SAN DIEGO, CA - JULY 20: Xolo Mariduena from Youtube's Cobra Kai attends the Pizza Hut Lounge at 2018 Comic-Con International: San Diego at Andaz San Diego on July 20, 2018 in San Diego, California. (Photo by Matt Winkelmeyer/Getty Images for Pizza Hut)
Xolo Maridueña from Youtube's 'Cobra Kai' series © Getty

YouTube will make its original programming, including the cult hit show Cobra Kai, free to watch on its website, stepping back from a war for streaming subscribers that is about to get much tougher with the launch of services from Apple and Disney.

The Google-owned video platform is switching tactics and doubling down on an ad-supported model, rather than chasing Netflix and other rivals. Ads brought in $15bn in revenue for YouTube last year, according to analyst estimates.

All future original shows will have windows of being free to watch with ads, YouTube said on Thursday. 

Cobra Kai, a series based on The Karate Kid films, has become YouTube’s most successful original series and a cult favourite, drawing thousands of fans at the Comic Con convention this summer.
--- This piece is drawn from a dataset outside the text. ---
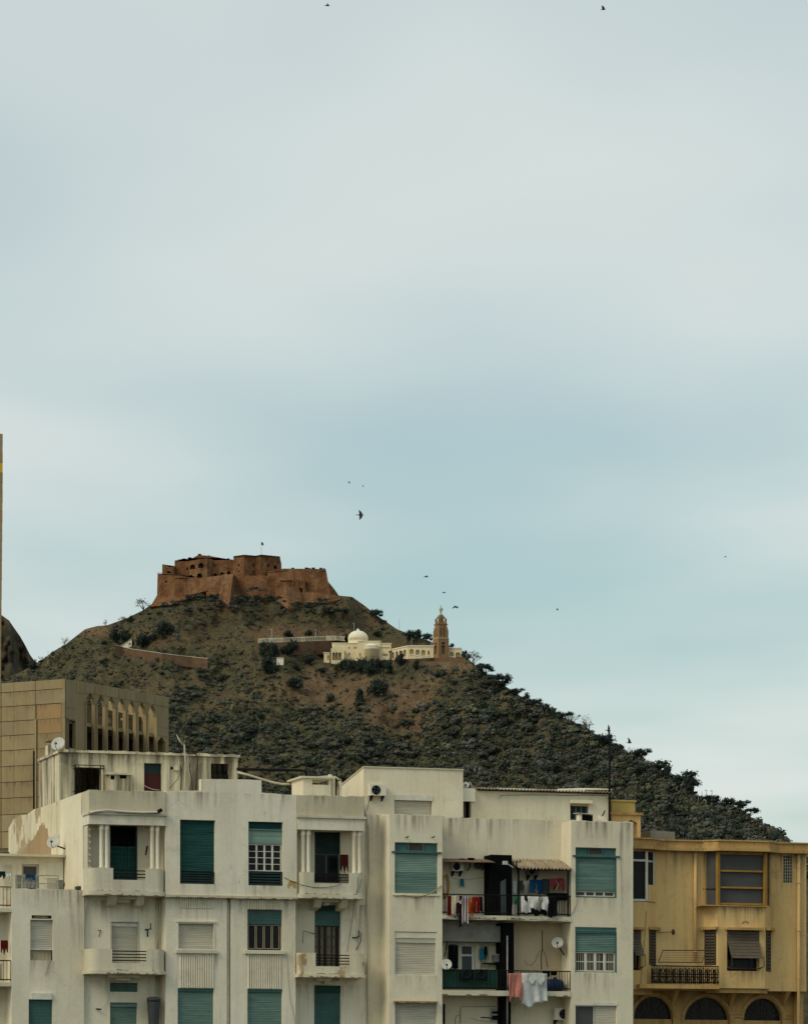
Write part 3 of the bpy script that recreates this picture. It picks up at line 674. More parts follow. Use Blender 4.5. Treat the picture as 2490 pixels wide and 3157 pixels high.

The full first season was moved in front of YouTube’s paywall on Thursday and season two, which debuts in September, will roll out a new episode weekly — also for free.

Cobra Kai was one of the projects spearheaded by Susanne Daniels, the television veteran YouTube hired in 2015 to overhaul its strategy. Ms Daniels, who had overseen popular shows such as Buffy the Vampire Slayer as president of The WB channel, began ordering big budget scripted series for YouTube.

The goal was to build the subscription service YouTube Premium, which costs $12 a month. The company also constructed 10,000 square foot sound stages in Los Angeles, with an Art Deco-style conveying a nostalgia for classic Hollywood: studios lined with Howard Hughes posters. 

However, making original television has proved to be both expensive and difficult, as competition for content has heated up. Disney, Apple and WarnerMedia flagged their intention to take on Netflix and poured billions of dollars into new shows to help drum up excitement for their streaming services

As early as the spring of 2018, top brass at YouTube began to question whether a subscription-based model was the best move for a video site that had attracted billions of users with cat videos, baking and make-up tutorials, and influencers such as PewDiePie.

When Cobra Kai was last year featured on the cover of Adweek, the trade magazine, it was a “wake up moment”, according to people close to the decision. “We have this show that does not have ads, and it’s on the cover of Adweek?”

Ms Daniels said on Thursday that the company was “now developing new series and specials centred on fan-favourite areas like music, personalities and life-long learning”. 

While upcoming original TV shows will be free to watch, YouTube’s existing library will stay behind a paywall because of contracts the video platform had already struck with producers.

YouTube does not report subscriber numbers, but the company claims subscriptions to its Premium service grew 60 per cent from March 2018 to March 2019. Premium will continue to offer ad-free access to YouTube’s content, and also includes YouTube Music, a streaming service comparable to Spotify.